Wednesday, April 9, 2014

What is Love?



My boyfriend and I are coming up on a year and a half now. I've been doing some contemplating lately now that we live together and occasionally talk about making future plans beyond next week - reading journal entries and past posts and other paraphernalia. The question I found that came up again and again was one I think we all ask ourselves at one point or another: What is love? What is it, I mean, exactly? We definitely know what it isn't. We know it's not what is displayed in the movies. We know that portrayed version love is heightened, unrealistic, and over dramatic, but we also know, or at least many of us do, that love - I mean real love - isn't what was displayed at home growing up either. My parents were one of the 30% of marriages that didn't last and finally made the split when I was 17 and before your mind comes to a thousand assumptions and conclusions, please just trust me when I say the following things: I don't care, I'm glad it happened, and the only thing it has changed is that now I have to endure the drama that ensues with who I stay with when I come to visit while everyone forgets that I'm an adult. I've known that my parents were not a good example of a "healthy" marriage for as long as I can remember, so I looked to my best friend's parents for guidance. They always seemed so happy and playful and in love with each other, but I have recently learned that they are headed towards a split too. 
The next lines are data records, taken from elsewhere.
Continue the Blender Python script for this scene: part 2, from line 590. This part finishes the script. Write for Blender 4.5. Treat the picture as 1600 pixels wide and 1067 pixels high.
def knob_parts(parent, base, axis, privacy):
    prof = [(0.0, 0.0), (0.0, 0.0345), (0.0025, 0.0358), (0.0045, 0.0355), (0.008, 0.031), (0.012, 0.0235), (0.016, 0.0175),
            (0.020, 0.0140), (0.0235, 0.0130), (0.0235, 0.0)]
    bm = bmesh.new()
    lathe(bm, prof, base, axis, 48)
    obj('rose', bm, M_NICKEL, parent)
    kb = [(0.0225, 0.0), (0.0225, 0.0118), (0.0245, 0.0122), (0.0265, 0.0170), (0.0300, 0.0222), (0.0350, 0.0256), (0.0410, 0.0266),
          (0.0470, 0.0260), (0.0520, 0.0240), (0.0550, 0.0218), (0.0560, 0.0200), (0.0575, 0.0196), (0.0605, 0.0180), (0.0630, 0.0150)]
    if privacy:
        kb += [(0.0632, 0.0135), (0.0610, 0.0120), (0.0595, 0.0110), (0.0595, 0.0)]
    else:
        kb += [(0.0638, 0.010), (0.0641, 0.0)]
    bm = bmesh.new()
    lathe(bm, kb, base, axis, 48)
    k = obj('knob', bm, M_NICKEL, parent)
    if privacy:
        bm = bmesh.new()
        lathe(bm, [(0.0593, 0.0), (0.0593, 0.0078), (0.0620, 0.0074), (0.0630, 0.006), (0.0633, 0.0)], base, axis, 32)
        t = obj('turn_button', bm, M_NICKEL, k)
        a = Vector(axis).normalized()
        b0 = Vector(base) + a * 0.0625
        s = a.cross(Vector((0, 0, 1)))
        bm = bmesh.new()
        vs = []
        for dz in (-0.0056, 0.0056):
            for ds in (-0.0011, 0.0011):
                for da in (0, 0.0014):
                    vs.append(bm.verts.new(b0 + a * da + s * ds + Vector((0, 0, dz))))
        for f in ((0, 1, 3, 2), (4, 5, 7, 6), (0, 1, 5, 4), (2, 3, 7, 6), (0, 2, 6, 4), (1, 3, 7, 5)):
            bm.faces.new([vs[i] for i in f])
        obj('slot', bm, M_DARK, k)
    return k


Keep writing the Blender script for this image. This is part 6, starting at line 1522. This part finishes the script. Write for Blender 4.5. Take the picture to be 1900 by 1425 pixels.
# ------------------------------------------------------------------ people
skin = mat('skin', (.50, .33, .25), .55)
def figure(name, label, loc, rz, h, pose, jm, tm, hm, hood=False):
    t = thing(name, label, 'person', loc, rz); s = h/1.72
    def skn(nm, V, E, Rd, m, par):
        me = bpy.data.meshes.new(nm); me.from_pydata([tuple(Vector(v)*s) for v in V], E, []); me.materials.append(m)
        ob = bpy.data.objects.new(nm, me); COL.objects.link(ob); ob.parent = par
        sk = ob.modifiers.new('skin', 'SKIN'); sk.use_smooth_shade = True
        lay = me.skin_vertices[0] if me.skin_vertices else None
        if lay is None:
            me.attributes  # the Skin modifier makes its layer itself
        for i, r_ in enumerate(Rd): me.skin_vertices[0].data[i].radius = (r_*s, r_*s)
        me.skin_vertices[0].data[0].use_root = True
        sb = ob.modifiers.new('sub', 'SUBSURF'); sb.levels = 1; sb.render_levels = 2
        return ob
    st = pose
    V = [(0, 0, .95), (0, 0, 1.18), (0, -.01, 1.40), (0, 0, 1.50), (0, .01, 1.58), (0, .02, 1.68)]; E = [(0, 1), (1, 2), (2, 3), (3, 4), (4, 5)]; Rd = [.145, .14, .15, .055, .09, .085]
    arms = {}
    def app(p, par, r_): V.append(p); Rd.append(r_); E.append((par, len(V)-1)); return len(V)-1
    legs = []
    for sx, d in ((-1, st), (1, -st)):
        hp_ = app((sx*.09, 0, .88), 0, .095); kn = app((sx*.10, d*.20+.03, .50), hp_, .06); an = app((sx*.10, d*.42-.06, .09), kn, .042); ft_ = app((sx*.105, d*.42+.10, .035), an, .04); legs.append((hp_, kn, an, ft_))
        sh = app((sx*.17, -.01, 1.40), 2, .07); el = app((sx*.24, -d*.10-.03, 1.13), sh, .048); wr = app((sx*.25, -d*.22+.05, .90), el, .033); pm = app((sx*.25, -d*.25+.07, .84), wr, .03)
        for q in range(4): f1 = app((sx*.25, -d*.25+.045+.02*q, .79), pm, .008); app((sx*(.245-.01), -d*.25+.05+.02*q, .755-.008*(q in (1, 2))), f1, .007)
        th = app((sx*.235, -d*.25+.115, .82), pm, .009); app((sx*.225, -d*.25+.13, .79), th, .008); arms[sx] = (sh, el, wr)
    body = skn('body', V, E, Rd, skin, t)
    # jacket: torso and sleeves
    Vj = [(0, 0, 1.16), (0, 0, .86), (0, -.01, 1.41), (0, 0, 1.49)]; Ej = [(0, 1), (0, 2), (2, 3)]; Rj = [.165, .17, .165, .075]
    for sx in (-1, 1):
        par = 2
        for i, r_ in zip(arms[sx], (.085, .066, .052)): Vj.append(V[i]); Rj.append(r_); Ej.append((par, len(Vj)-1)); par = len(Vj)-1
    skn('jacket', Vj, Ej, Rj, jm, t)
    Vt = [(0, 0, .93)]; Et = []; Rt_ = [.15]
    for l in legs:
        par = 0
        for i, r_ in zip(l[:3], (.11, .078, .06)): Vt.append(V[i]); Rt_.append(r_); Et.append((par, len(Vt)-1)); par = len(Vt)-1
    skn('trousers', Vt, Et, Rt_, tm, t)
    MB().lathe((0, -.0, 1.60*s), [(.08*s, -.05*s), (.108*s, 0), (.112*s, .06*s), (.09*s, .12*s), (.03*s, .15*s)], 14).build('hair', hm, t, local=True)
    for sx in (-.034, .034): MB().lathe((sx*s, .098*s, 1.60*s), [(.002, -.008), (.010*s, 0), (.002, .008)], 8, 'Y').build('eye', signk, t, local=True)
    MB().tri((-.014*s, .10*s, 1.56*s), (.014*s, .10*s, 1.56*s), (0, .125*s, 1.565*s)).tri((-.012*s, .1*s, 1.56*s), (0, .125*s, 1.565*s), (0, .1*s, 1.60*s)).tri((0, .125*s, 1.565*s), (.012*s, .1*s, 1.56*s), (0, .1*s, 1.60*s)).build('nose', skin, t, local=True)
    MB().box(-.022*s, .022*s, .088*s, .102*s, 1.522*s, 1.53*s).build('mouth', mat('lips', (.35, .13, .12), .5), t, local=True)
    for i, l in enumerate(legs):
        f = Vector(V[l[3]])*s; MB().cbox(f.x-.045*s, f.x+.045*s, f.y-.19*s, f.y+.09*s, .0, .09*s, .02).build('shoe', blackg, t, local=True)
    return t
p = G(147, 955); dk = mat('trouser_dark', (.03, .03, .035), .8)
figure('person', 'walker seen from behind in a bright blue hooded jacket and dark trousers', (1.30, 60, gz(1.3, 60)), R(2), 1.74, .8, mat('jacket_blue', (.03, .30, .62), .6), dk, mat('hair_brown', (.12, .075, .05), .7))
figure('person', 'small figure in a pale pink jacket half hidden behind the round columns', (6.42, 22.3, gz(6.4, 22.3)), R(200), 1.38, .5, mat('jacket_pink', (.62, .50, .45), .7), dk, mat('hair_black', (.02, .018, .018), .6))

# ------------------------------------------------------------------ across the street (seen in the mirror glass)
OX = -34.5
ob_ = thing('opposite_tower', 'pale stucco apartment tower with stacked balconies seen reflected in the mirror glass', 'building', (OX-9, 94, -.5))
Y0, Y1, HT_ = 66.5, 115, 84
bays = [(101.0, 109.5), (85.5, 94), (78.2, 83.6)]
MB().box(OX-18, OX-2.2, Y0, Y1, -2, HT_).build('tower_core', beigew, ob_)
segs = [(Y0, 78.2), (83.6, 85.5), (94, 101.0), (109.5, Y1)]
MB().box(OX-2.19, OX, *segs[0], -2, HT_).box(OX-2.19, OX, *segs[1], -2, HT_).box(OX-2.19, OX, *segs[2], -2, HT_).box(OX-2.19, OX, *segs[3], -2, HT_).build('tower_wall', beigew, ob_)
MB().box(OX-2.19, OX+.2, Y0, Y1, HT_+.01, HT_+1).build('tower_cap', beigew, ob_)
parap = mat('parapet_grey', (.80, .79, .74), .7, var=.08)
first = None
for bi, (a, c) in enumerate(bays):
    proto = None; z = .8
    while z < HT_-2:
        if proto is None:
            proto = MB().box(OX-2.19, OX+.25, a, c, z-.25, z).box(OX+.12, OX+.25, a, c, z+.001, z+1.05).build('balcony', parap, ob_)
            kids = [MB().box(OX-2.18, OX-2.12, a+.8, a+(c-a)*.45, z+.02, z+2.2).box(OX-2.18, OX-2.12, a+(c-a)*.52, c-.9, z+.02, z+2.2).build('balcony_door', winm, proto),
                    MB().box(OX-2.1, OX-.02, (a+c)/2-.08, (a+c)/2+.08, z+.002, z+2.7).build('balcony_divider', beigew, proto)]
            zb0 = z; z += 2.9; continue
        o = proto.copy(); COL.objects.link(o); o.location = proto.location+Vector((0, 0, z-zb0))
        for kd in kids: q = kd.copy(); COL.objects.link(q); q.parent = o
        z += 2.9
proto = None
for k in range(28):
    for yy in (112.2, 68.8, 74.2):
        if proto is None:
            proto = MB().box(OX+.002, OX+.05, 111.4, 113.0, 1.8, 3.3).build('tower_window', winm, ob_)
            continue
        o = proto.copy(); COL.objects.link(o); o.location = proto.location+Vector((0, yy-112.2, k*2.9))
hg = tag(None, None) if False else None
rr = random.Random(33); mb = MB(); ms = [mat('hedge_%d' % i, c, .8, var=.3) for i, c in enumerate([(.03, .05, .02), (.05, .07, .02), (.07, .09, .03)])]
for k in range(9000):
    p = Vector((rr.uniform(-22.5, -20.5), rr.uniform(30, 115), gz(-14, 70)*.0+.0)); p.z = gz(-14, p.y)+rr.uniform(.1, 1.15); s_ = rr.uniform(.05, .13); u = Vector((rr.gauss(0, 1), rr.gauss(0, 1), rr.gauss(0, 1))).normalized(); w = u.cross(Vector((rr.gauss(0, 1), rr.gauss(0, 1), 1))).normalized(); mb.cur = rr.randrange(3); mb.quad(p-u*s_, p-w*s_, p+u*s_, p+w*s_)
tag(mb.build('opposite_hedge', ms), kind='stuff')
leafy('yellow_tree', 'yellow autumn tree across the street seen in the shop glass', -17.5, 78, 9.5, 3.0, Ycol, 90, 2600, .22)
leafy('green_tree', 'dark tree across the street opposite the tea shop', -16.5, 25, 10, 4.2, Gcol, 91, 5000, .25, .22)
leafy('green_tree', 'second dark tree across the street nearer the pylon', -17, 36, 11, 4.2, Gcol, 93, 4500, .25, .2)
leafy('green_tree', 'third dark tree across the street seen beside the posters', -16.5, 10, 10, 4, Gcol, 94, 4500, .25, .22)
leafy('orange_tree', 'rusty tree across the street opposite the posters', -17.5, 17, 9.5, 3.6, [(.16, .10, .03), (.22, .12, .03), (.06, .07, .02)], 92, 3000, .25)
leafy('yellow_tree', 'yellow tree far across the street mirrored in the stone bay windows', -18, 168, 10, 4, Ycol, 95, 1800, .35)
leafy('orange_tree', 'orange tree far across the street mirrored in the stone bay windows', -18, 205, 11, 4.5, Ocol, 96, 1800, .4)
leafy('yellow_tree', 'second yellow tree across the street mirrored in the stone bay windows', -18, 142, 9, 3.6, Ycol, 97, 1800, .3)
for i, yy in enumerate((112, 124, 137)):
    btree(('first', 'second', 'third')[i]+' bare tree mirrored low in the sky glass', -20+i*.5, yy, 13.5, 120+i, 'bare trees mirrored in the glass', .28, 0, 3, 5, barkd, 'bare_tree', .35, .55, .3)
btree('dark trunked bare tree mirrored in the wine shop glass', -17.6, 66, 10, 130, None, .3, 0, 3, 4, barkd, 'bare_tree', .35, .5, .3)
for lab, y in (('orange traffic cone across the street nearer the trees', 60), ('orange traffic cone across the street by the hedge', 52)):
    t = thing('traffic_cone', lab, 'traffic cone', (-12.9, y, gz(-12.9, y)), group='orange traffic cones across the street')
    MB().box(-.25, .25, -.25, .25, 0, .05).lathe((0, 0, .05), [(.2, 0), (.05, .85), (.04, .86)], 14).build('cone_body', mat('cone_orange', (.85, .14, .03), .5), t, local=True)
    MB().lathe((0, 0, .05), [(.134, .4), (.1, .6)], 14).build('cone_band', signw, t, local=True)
I often feel unjustly criticized by our predecessors.  Maybe it's because I spent too long working in a fine dining restaurant, listening to middle-aged rich people tell me about how lucky I am, how rough they had it, and how my generation is lazy and has doomed our world to fail. May I point out that their generation has FAILED at providing good examples as to the people we should become? The economical "repression" that apparently happened, global warming, the appointing of Stephen Harper, and those divorce rates are all a result of you, my friend, not us. And don't think that we are ignoring your sage advice. In fact, it is quite the opposite. We heard about how you all jumped into marriages that you thought were right and then we watched as they crumbled. We heard about the tough journey that woman have had to climb up their career ladders and we have heard what a shitty job we are doing at living our lives by your definition of "properly" (we, I should add, the children that you raised). Now, every 20-something-year-old lives with the immense pressure to succeed, afraid of failure, and thinking they have something to prove. We are afraid to get married in fear that it will fail like yours did, or because we think we have to establish ourselves as a successful career person before we can even think about something so medial as sharing ourselves with another person. We don't have anything to prove except that we are an entirely different group of people that need to do things in our own way - because we didn't grow up in the same world that you did. Not a world that was better or worse, but a world that was different.


I'm no expert, and granted, I'm just a 22-year-old nobody, but I do have a couple things to say about love that I've learned through my observations of the world. So here you are - straight from the mouth of a babe:

Love is a choice. It's not some inexplicable force that pulls people together, like some magnet working from across the universe. It's the coincidence of seeing someone you were attracted to and it's making the decision to talk to that person. Chemically-speaking, the brain starts to send all sorts of things all over your body - things like dopamine, pheromones, oxytocin, but when the alternative was to walk away, you didn't. You took the risk of rejection. In the animal kingdom, pairing up with a mate is a survival tool. Finding companionship is not just instinctual - it's a defense mechanism. Because nobody wants to go through life alone. Feeling safe and secure and possibly, in the very itty-bitty back corner of your mind, finding parental support for your (future) offspring had enough weight in your psyche to reach out and touch that person in those first fleeting moments. 

Time passes and psychologically your brain sorted out that what you feel for this person is unlike the feelings you have for your mother, your son, your dog, your God, your best friend, your hometown, the world, or even yourself. You process and categorize and eventually opt that this thing, whatever it is, is worth nurturing and developing into something we might call a passionate commitment. This is usually the point where love takes a drive of its own. It leads the way for a little while. It glides over obstacles and feels like a force to be reckoned with. This is temporary, though, as eventually you must enter the paradoxical phase where love feels both freeing and binding at the same time. And you must make the decision to stay. The choice comes to stay and love this person despite all his flaws, and your own flaws, and the flaws you've created collectively. Love is acceptance.

Life is funny. It expects you to be logical when the circumstances it throws at you are illogical, it gives the test before giving the lesson, and sometimes it just doesn't make any sense. Love though, is anticipating that things are going to change and being prepared to reevaluate as time goes on. Love is the choice to stay and change together, but it's also the choice to smile and move on, because love doesn't come with a guarantee that it will last forever. It doesn't owe you anything, but if you got out of it even a single moment of happiness, then I think it deserves at least your best shot at it. Above everything else, love is the respect you have for yourself, all-encompassing. It's the confidence in knowing you deserve happiness, in whatever form it may come it. And then, most of all, it's the decision you make to take a risk on someone.